Focus on Loans and Guarantees Over Equity
A critical detail for investors is that this influx of capital is not primarily for new projects or equity expansion. Instead, it is structured heavily toward loans and financial guarantees designed to support existing business ventures. In the United Arab Emirates, which received $1.6 billion of the total GCC-bound funds, guarantees made up 57% of the investment, while loans accounted for 26%. Only 17% of the capital deployed to the UAE represented fresh equity infusion.
This pattern is consistent across other Gulf nations as well. In Oman, loans made up nearly 69% of the investment volume, and in Saudi Arabia, guarantees accounted for 84% of the commitments. Financial analysts interpret this structure as a defensive measure, aimed at maintaining liquidity and providing operational stability for overseas units at a time when the broader West Asian region is experiencing increased geopolitical tension following the escalation of the US-Iran conflict.
Impact on Major Indian Corporations
Several large Indian firms have utilized this approach to secure their overseas interests. Reliance Industries issued a $250 million guarantee for its UAE entity, while Lloyds Metals and Energies provided $210 million through a mix of loans and guarantees to its subsidiary, Lloyds Global Resources. Other notable commitments include a $140 million guarantee by MAN Industries for its Saudi Arabian steel operations and a $28 million loan by Acme Global Green Hydrogen to its project entity in Oman.
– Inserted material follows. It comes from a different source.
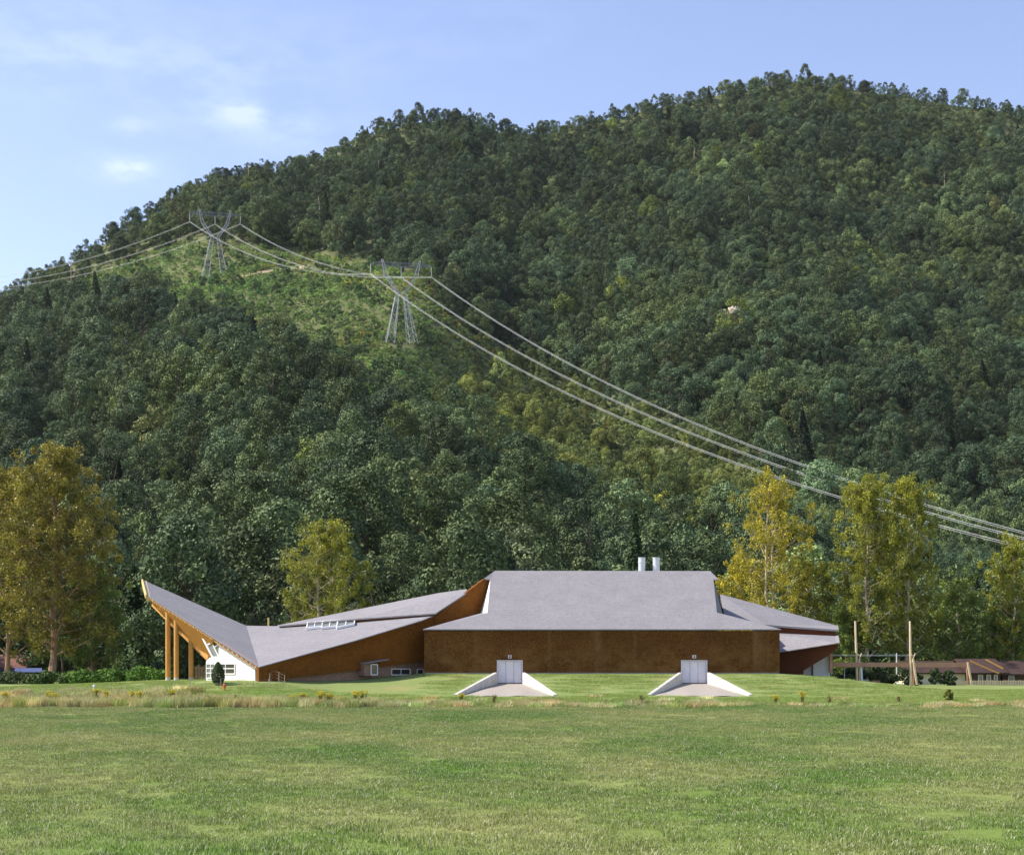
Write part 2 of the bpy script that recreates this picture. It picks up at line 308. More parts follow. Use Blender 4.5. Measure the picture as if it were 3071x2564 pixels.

For investors, these figures highlight that a few large corporate players continue to drive the bulk of India's overseas investment activity. While these moves help mitigate the risk of financial distress for international subsidiaries, they also increase the contingent liabilities—or the potential future obligations—on the balance sheets of these Indian parent companies. If these subsidiaries face prolonged operational headwinds due to the regional conflict, the parent companies may need to allocate further cash or resources to honor these guarantees. Investors may track future regulatory filings and management commentary to monitor the debt pressure and cash flow implications for these firms as they navigate the evolving regional environment.